Benedykt XVI zaapelował do wiernych, by nie byli niewrażliwi na "władzę zła". Podczas środowej audiencji generalnej w Watykanie papież życzył wszystkim, by uroczystości Wielkiego Tygodnia umocniły ich wiarę i rozbudziły nadzieję.

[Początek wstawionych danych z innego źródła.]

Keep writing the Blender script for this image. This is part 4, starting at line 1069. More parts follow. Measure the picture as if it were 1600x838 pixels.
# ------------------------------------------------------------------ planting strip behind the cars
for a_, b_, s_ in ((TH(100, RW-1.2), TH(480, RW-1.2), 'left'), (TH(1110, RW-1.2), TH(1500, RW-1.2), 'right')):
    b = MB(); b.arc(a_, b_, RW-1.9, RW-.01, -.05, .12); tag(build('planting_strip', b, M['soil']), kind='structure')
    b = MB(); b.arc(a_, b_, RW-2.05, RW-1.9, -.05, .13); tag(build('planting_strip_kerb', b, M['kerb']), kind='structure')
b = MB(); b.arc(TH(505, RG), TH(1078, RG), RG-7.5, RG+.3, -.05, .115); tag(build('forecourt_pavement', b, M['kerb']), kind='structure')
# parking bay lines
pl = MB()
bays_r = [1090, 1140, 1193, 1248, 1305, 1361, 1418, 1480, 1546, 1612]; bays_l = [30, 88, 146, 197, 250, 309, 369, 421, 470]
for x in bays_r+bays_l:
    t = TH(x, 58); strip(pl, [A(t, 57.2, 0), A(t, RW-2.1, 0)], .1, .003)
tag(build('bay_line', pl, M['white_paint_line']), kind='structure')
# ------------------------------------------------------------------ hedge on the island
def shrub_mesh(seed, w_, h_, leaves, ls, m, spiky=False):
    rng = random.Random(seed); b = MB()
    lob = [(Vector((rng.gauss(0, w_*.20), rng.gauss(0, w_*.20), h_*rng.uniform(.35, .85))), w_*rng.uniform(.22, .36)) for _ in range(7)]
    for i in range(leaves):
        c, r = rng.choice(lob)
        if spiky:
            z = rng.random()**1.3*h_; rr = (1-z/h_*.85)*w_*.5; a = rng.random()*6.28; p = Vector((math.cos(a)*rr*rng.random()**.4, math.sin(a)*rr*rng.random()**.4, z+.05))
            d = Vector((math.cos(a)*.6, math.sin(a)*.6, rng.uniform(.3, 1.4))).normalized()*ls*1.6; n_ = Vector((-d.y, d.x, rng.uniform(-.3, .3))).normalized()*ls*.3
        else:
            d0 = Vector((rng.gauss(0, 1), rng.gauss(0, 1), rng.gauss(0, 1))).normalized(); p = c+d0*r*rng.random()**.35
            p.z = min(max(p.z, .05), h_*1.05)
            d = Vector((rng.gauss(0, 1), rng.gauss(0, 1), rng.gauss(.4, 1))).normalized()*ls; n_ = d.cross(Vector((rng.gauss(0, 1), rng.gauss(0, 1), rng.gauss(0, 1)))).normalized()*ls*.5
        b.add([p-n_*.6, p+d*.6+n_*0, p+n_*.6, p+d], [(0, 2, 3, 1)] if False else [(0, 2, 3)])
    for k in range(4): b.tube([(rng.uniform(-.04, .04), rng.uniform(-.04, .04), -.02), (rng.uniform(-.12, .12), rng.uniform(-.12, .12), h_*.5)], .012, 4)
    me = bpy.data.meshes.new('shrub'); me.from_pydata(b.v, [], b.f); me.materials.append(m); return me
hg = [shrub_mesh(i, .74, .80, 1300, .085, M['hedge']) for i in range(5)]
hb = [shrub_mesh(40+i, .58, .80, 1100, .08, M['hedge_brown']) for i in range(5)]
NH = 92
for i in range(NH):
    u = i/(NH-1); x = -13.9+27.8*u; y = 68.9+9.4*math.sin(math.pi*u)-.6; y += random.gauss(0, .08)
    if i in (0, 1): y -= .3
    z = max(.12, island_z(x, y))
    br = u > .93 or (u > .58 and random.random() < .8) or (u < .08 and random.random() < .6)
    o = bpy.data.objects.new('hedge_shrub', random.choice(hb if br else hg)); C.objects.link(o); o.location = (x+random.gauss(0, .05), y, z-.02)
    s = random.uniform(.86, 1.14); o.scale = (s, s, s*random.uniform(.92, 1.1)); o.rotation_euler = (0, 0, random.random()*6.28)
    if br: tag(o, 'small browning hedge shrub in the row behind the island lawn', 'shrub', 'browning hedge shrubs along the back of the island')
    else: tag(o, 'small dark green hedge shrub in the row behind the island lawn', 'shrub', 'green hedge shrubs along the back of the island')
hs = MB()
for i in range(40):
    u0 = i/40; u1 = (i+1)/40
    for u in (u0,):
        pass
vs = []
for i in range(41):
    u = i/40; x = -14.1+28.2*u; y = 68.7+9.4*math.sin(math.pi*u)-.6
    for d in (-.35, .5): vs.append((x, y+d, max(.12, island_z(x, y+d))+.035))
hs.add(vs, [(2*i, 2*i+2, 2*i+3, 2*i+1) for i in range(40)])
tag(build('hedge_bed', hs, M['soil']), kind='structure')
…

Benedykt XVI odnotował, że zjawisko "pewnej niewrażliwości duszy na władzę zła" jest problemem chrześcijan wszystkich czasów. - Nie chcemy za bardzo się tym niepokoić, chcemy zapomnieć. Może jest to nie tylko brak wrażliwości wobec zła, ale także niewrażliwość na Boga - dodał papież. - To nasza prawdziwa ospałość na obecność Boga, która czyni nas także niewrażliwymi wobec zła: nie czujemy Boga, bo by nam przeszkadzał i tak oto pozostajemy wrażliwi wobec zła - zauważył.
- Możemy podziwiać Sokratesa, ale chrześcijanie powinni podążać za Jezusem - mówił papież dokonując zestawienia dwóch różnych postaw wobec śmierci: niepokoju Sokratesa i "pogodzenia się" z nią przez Jezusa. Benedykt XVI wezwał wiernych, by czas Wielkiego Tygodnia poświęcili na modlitwę i spowiedź.
Po polsku papież powiedział: "Liturgia Wielkiego Tygodnia wprowadza nas w tajemnicę męki i śmierci Bożego Syna, aby niedzielny poranek zabłysnął światłem Jego Zmartwychwstania. Życzę, aby przeżywanie tych tajemnic umacniało w nas wiarę, budziło nadzieję i rozpalało miłość, abyśmy coraz pełniej uczestniczyli w rzeczywistości naszego odkupienia".